Kritik an Bloggern hat es immer gegeben, es wird sie auch immer geben, interessanterweise aber kommt sie immer von zwei Seiten: Von Verweigerern oder den Medien. So auch am vergangenen Wochenende, als die Schweizer Sonntagszeitung mit dem Artikel «Bla-Bla-Blogger — Die Rebellen versinken im Mittelmaß» mal wieder versucht hat, etwas Staub aufzuwirbeln. Zumindest in der Blogosphäre scheint das geklappt zu haben, wie unter anderem die Reaktion auf medienlese.com zeigt. Die Gegenwehr von Ronnie Grob: «Ich glaube, etwas Empörung ist von Leserseite, von Bloggerseite schon angebracht, wenn etablierte Medien, die viel Geld hinter sich haben und behaupten, immer Journalismus zu betreiben, Blödsinn produzieren.»
Nun gibt es bereits diverse etablierte Medien, die sowohl das Potential von Bloggern, als auch die Unterschiede zwischeneinander erkannt haben und beides nutzen. Ein wenig aber wirkt auch dieser Fall wie die Entgleisung des Werbeagenturinhabers Jean-Remy von Matt, der einst Blogs als die Klowände des Internets bezeichnet hatte, was einerseits zu Empörung, andererseits zu Belustigung und Mitleid für den 56-Jährigen geführt hatte. Viel Wirbel um Nichts? Zeigt der Artikel von David Bauer in der Sonntagszeitung nicht lediglich, dass es immer noch einige Journalisten gibt, die nicht begriffen haben, was Blogs sind und was nicht? Wie richtig schreibt Ronnie Grob auf medienlese.com über das Verhältnis der beiden Gruppen zueinander: «Im Idealfall ergänzen und befruchten sie sich gegenseitig und bekriegen sich nicht. Nicht alles, was etablierte Medien machen, ist Journalismus, nicht alles, was Blogger schreiben, ist Blödsinn.» Doch mehr noch: Manche bloggenden Journalisten wollen — neben dem Schreiben für Geld — vielleicht sogar genau das. Ein bisschen Blödsinn verzapfen, ein bisschen albern sein, nicht jedes Wort abwägen müssen und nicht hinter allem, was einmal publiziert werden soll, unbedingt einen Sinn sehen.

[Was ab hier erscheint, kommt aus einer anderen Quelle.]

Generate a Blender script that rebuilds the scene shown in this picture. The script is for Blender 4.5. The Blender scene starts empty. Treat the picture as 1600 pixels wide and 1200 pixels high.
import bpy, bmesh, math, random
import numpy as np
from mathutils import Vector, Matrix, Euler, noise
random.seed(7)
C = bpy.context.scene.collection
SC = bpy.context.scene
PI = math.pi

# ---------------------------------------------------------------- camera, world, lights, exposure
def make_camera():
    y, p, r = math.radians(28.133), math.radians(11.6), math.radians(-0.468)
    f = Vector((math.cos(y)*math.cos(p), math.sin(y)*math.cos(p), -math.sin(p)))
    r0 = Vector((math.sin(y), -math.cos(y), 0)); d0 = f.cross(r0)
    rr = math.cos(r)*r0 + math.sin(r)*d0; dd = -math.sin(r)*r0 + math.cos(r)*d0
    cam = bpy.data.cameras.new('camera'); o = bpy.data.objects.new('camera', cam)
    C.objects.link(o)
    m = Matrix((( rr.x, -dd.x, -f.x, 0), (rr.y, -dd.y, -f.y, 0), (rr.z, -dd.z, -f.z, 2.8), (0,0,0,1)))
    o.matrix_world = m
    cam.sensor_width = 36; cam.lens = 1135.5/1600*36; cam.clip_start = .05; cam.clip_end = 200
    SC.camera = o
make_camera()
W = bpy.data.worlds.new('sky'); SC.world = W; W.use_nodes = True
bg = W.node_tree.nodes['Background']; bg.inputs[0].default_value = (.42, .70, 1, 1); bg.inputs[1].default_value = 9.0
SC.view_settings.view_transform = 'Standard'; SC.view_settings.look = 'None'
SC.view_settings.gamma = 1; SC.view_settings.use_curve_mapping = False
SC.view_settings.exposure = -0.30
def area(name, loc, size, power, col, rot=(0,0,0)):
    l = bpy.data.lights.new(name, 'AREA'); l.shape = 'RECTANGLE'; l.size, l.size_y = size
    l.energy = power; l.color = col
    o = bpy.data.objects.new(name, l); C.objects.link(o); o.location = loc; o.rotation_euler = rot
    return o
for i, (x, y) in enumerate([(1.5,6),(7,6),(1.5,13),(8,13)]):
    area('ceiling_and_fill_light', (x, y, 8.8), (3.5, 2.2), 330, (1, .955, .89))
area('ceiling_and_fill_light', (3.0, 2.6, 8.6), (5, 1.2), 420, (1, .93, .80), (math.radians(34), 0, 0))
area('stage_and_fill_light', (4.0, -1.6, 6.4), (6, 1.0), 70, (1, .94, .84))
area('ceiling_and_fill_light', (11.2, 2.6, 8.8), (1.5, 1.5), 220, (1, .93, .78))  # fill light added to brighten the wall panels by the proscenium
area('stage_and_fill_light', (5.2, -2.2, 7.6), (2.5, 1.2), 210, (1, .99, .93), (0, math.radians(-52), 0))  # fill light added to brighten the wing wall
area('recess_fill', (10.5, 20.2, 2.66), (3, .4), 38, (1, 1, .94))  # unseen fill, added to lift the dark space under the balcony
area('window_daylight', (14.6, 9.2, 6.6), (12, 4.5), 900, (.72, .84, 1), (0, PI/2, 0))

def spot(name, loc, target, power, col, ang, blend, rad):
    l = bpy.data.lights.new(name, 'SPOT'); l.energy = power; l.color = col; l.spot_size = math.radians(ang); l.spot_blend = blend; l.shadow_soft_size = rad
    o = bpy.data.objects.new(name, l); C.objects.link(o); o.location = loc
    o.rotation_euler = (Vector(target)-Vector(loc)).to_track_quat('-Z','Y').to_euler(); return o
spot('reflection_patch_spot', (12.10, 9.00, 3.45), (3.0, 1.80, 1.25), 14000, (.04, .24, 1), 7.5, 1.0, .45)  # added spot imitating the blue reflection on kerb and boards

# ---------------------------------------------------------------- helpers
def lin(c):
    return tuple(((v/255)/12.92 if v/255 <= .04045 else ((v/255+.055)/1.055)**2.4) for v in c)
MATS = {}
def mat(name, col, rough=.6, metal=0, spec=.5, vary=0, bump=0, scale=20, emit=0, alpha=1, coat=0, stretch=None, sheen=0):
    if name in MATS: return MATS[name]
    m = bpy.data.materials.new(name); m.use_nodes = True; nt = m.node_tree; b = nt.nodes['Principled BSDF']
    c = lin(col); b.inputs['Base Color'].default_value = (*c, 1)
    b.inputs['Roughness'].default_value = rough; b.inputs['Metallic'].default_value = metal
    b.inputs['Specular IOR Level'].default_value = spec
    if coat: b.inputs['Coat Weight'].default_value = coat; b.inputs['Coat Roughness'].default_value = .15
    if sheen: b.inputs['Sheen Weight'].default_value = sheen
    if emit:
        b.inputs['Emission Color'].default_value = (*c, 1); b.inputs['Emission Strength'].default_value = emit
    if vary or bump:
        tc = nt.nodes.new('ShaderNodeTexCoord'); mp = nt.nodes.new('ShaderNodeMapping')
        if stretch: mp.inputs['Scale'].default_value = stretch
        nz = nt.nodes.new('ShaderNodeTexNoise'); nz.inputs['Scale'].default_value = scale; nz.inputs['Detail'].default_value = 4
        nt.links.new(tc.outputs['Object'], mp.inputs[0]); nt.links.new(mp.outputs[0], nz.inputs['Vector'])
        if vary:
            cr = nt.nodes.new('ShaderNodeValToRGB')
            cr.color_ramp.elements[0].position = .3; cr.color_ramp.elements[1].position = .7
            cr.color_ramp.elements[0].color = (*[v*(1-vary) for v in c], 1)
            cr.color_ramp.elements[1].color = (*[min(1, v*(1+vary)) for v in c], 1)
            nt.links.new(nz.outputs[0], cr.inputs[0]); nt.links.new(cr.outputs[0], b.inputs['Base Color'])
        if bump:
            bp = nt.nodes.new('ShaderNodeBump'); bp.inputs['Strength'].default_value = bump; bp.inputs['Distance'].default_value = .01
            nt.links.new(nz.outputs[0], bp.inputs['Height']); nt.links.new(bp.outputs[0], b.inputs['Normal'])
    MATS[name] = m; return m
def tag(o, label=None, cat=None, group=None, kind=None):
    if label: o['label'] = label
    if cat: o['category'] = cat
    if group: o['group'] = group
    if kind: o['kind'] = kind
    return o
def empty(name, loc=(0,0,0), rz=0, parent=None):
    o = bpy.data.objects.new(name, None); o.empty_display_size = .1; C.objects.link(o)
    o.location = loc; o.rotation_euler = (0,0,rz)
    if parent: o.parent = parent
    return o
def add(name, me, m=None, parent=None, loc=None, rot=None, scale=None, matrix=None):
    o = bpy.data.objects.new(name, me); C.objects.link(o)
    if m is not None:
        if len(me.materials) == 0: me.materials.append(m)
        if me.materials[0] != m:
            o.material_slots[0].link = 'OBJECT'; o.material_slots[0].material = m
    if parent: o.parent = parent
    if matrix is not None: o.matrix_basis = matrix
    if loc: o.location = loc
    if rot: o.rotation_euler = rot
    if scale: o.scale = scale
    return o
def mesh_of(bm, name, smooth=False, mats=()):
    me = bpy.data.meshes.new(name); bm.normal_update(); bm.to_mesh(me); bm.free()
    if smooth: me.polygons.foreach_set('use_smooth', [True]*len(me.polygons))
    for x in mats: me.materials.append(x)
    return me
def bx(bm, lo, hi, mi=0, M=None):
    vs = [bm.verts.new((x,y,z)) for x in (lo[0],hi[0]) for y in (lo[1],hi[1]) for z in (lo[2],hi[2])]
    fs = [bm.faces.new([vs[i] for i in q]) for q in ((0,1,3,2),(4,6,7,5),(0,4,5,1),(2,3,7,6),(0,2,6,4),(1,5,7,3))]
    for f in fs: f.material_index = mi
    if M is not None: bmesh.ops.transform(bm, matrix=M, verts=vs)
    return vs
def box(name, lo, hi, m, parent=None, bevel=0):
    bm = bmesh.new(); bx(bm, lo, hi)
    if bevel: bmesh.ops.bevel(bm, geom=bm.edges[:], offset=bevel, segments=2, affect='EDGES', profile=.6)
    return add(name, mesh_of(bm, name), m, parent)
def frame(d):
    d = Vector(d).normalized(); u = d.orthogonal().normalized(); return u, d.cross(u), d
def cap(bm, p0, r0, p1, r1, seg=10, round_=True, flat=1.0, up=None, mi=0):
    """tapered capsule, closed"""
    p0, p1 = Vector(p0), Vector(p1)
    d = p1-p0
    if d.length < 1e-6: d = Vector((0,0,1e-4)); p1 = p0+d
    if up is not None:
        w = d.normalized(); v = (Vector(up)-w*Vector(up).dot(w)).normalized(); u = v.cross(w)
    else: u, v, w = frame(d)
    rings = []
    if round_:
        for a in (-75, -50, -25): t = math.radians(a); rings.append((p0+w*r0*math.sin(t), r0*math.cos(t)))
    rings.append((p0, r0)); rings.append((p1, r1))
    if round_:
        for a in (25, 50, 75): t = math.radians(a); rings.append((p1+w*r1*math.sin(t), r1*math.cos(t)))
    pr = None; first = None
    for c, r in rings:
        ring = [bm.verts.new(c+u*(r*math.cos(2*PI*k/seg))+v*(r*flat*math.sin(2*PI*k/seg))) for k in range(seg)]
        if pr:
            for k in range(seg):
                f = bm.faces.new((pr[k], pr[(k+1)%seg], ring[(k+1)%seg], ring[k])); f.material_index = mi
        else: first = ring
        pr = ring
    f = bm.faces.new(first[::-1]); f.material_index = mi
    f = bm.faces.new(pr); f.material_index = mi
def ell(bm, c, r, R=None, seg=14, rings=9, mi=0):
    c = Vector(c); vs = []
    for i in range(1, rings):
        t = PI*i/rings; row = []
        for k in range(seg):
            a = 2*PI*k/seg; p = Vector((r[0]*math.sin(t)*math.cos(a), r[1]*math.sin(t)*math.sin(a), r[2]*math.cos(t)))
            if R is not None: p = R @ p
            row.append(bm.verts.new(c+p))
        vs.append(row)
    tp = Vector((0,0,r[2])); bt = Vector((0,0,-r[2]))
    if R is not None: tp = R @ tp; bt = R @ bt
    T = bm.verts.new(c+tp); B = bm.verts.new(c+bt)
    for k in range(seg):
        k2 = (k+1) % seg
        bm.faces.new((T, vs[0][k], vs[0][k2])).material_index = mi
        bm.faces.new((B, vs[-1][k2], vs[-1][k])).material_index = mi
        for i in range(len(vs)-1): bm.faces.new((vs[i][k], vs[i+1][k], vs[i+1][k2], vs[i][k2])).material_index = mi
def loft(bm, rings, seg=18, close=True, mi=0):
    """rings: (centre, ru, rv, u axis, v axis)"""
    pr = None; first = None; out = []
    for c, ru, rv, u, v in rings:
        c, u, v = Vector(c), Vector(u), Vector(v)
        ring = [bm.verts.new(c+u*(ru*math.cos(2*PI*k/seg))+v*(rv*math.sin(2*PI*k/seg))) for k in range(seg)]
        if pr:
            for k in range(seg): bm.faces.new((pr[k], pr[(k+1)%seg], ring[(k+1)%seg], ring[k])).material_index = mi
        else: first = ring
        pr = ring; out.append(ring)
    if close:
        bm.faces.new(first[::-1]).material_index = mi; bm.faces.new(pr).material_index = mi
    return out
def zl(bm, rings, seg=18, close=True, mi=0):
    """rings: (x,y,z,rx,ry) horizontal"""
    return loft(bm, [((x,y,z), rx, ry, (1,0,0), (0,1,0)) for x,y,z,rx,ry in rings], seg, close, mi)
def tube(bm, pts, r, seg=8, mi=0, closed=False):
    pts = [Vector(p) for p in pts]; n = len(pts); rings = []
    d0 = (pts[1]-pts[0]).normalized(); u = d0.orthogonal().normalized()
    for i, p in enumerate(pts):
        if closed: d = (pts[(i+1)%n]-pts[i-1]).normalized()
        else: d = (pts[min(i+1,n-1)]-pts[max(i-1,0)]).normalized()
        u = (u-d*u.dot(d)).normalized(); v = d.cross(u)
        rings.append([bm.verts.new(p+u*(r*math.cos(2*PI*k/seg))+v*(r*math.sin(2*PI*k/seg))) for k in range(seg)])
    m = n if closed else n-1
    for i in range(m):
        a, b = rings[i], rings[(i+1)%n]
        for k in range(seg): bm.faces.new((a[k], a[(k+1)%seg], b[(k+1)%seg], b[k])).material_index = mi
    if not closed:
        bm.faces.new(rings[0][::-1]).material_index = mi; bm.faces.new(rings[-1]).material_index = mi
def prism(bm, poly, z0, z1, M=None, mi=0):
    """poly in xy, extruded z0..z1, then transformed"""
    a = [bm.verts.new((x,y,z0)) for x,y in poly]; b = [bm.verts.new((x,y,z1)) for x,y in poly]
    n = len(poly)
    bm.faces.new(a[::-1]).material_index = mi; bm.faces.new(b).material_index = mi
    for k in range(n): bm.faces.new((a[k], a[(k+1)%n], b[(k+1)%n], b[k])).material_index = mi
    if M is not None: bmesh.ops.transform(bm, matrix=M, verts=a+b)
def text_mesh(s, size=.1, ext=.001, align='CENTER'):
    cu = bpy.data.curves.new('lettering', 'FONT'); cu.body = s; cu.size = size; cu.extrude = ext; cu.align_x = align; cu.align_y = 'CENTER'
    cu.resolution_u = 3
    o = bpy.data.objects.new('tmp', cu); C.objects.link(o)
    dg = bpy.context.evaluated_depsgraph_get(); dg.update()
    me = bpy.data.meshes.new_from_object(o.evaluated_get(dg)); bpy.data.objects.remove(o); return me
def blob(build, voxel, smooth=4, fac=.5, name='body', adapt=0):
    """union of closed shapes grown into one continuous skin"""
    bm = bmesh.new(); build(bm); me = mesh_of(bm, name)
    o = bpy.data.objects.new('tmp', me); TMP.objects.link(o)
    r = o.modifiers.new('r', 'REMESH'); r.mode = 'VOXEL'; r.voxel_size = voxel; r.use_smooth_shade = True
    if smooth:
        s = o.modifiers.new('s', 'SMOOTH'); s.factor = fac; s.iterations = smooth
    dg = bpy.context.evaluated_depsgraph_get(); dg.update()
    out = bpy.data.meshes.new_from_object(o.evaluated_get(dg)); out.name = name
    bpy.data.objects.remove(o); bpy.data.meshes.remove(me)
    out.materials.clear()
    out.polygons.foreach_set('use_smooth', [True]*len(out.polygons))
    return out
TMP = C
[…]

Vielleicht beneiden nichtbloggende Journalisten diese zugegebenermaßen reichlich opportunistische Einstellung manchmal. Was für ein Gefühl das ist, ab und zu keinen Ressortleiter, keinen Chef vom Dienst, keinen Chefredakteur über sich zu haben, das kennen diese Kollegen eben nicht. Was für ein Gefühl es ist, nicht ständig zwischen Nachrichten und Meinung trennen zu müssen, seine Überschriften, sein Layout und die Länge vollkommen frei wählen zu können, haben sie noch nie erfahren. Und auch die freie Themenwahl über alle Ressortgrenzen hinaus werden sie wohl nur selten erleben, es sei denn, sie arbeiten in einer sehr fortschrittlichen Redaktion. Einer, der es aber wissen müsste, ist eben David Bauer, der tatsächlich selbst bloggt und als eine Station in seinem Lebenslauf ausgerechnet medienlese.com angibt. Einen differenzierten Umgang hätte man von ihm, der zudem einen «Master of Arts in Journalism» haben will, also eigentlich erwarten können.
Nun, ich müsste all das hier eigentlich gar nicht schreiben. Die Sonntagszeitung attackiert explizit Schweizer Blogs, ich aber bin deutscher Blogger und deutscher Journalist. Was soll’s mich also kümmern? Das Problem ist wahrscheinlich, dass ich diese Haltung des David Bauer hinter so vielen Schreibtischen vermute. Eine Haltung, die verleugnet, dass die meisten Blogger weder Rebellen, noch Journalisten sein wollen und dass das eine mit dem anderen nur insofern etwas zu tun hat, als dass durch Schreiben Texte entstehen, die von mehr oder weniger Menschen gelesen werden. Und dass die trotz eines erfolgreichen Verlags, steigenden Auflagenzahlen und vermutlich genügend Zeit zur Recherche nicht unbedingt durch gute Qualität auffallen müssen, zeigt das Beispiel in der Sonntagszeitung.